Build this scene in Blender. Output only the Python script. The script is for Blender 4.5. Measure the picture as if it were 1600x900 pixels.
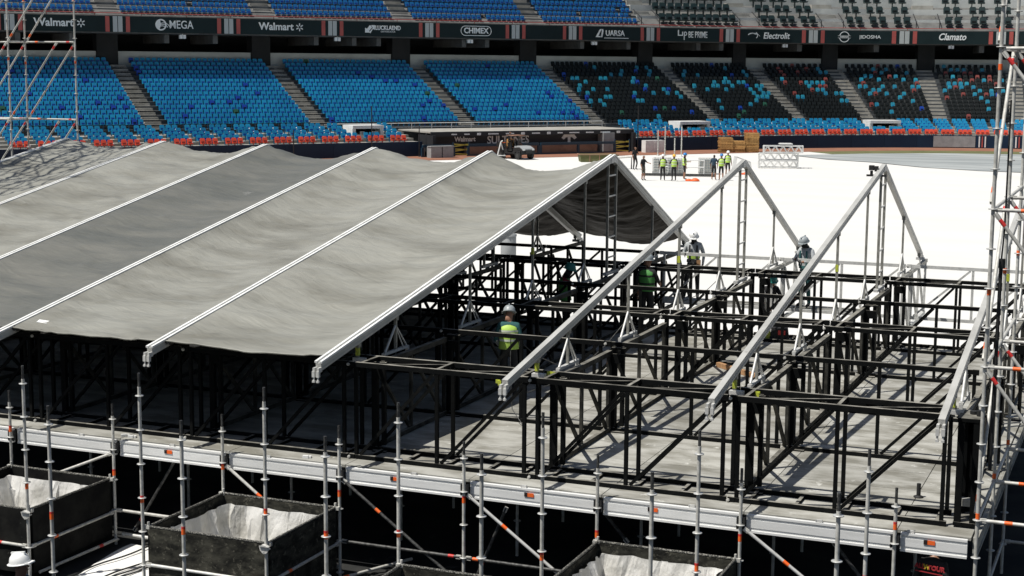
import bpy, bmesh, math, random
from mathutils import Vector, Matrix, noise
random.seed(7)
for o in list(bpy.data.objects): bpy.data.objects.remove(o)
scene = bpy.context.scene
COL = scene.collection

# ------------------------------------------------------------------ camera
cam_data = bpy.data.cameras.new("camera")
cam = bpy.data.objects.new("camera", cam_data)
COL.objects.link(cam)
YAW, PITCH, ROLL = -0.392774, 0.14095, 0.007402
Fv = Vector((math.sin(YAW)*math.cos(PITCH), math.cos(YAW)*math.cos(PITCH), -math.sin(PITCH)))
Rv = Vector((math.cos(YAW), -math.sin(YAW), 0))
Uv = Rv.cross(Fv)
R2 = Rv*math.cos(ROLL)+Uv*math.sin(ROLL)
U2 = -Rv*math.sin(ROLL)+Uv*math.cos(ROLL)
M = Matrix((R2, U2, -Fv)).transposed().to_4x4()
M.translation = Vector((2.35304, -20.86821, 5.97209))
cam.matrix_world = M
cam_data.sensor_width = 36.0
cam_data.lens = 36.0*2445.294/1600.0
cam_data.clip_start = 0.1
cam_data.clip_end = 2000
scene.camera = cam

# ------------------------------------------------------------------ light
SUN_DIR = Vector((0.35, 0.37, -1.0)).normalized()        # direction the light travels
elev = math.asin(-SUN_DIR.z)
world = bpy.data.worlds.new("World"); scene.world = world; world.use_nodes = True
wn = world.node_tree.nodes; wl = world.node_tree.links
bg = wn.get("Background") or wn.new("ShaderNodeBackground")
sky = wn.new("ShaderNodeTexSky"); sky.sky_type = 'NISHITA'; sky.sun_disc = False
sky.sun_elevation = elev
sky.sun_rotation = math.atan2(-SUN_DIR.x, -SUN_DIR.y)
sky.air_density = 1.0; sky.dust_density = 1.5; sky.ozone_density = 1.0
wl.new(sky.outputs[0], bg.inputs[0]); bg.inputs[1].default_value = 0.06
sd = bpy.data.lights.new("sun", 'SUN'); sd.energy = 5.0; sd.angle = math.radians(0.53); sd.color = (1.0, 0.965, 0.9)
sun = bpy.data.objects.new("sun", sd); COL.objects.link(sun)
sun.rotation_euler = SUN_DIR.to_track_quat('-Z', 'Y').to_euler()
sun.location = (0, 0, 60)
scene.view_settings.view_transform = 'Standard'
scene.view_settings.look = 'None'
scene.view_settings.exposure = 0.12
scene.view_settings.gamma = 1.0
scene.view_settings.use_curve_mapping = False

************

■ WORK TO BE COMPLETED
Quote all the lines above exactly as given. Do not include the pictures.

■ IN RESPONSE
Build this scene in Blender. Output only the Python script. The script is for Blender 4.5. Measure the picture as if it were 1600x900 pixels.
import bpy, bmesh, math, random
from mathutils import Vector, Matrix, noise
random.seed(7)
for o in list(bpy.data.objects): bpy.data.objects.remove(o)
scene = bpy.context.scene
COL = scene.collection

# ------------------------------------------------------------------ camera
cam_data = bpy.data.cameras.new("camera")
cam = bpy.data.objects.new("camera", cam_data)
COL.objects.link(cam)
YAW, PITCH, ROLL = -0.392774, 0.14095, 0.007402
Fv = Vector((math.sin(YAW)*math.cos(PITCH), math.cos(YAW)*math.cos(PITCH), -math.sin(PITCH)))
Rv = Vector((math.cos(YAW), -math.sin(YAW), 0))
Uv = Rv.cross(Fv)
R2 = Rv*math.cos(ROLL)+Uv*math.sin(ROLL)
U2 = -Rv*math.sin(ROLL)+Uv*math.cos(ROLL)
M = Matrix((R2, U2, -Fv)).transposed().to_4x4()
M.translation = Vector((2.35304, -20.86821, 5.97209))
cam.matrix_world = M
cam_data.sensor_width = 36.0
cam_data.lens = 36.0*2445.294/1600.0
cam_data.clip_start = 0.1
cam_data.clip_end = 2000
scene.camera = cam

# ------------------------------------------------------------------ light
SUN_DIR = Vector((0.35, 0.37, -1.0)).normalized()        # direction the light travels
elev = math.asin(-SUN_DIR.z)
world = bpy.data.worlds.new("World"); scene.world = world; world.use_nodes = True
wn = world.node_tree.nodes; wl = world.node_tree.links
bg = wn.get("Background") or wn.new("ShaderNodeBackground")
sky = wn.new("ShaderNodeTexSky"); sky.sky_type = 'NISHITA'; sky.sun_disc = False
sky.sun_elevation = elev
sky.sun_rotation = math.atan2(-SUN_DIR.x, -SUN_DIR.y)
sky.air_density = 1.0; sky.dust_density = 1.5; sky.ozone_density = 1.0
wl.new(sky.outputs[0], bg.inputs[0]); bg.inputs[1].default_value = 0.06
sd = bpy.data.lights.new("sun", 'SUN'); sd.energy = 5.0; sd.angle = math.radians(0.53); sd.color = (1.0, 0.965, 0.9)
sun = bpy.data.objects.new("sun", sd); COL.objects.link(sun)
sun.rotation_euler = SUN_DIR.to_track_quat('-Z', 'Y').to_euler()
sun.location = (0, 0, 60)
scene.view_settings.view_transform = 'Standard'
scene.view_settings.look = 'None'
scene.view_settings.exposure = 0.12
scene.view_settings.gamma = 1.0
scene.view_settings.use_curve_mapping = False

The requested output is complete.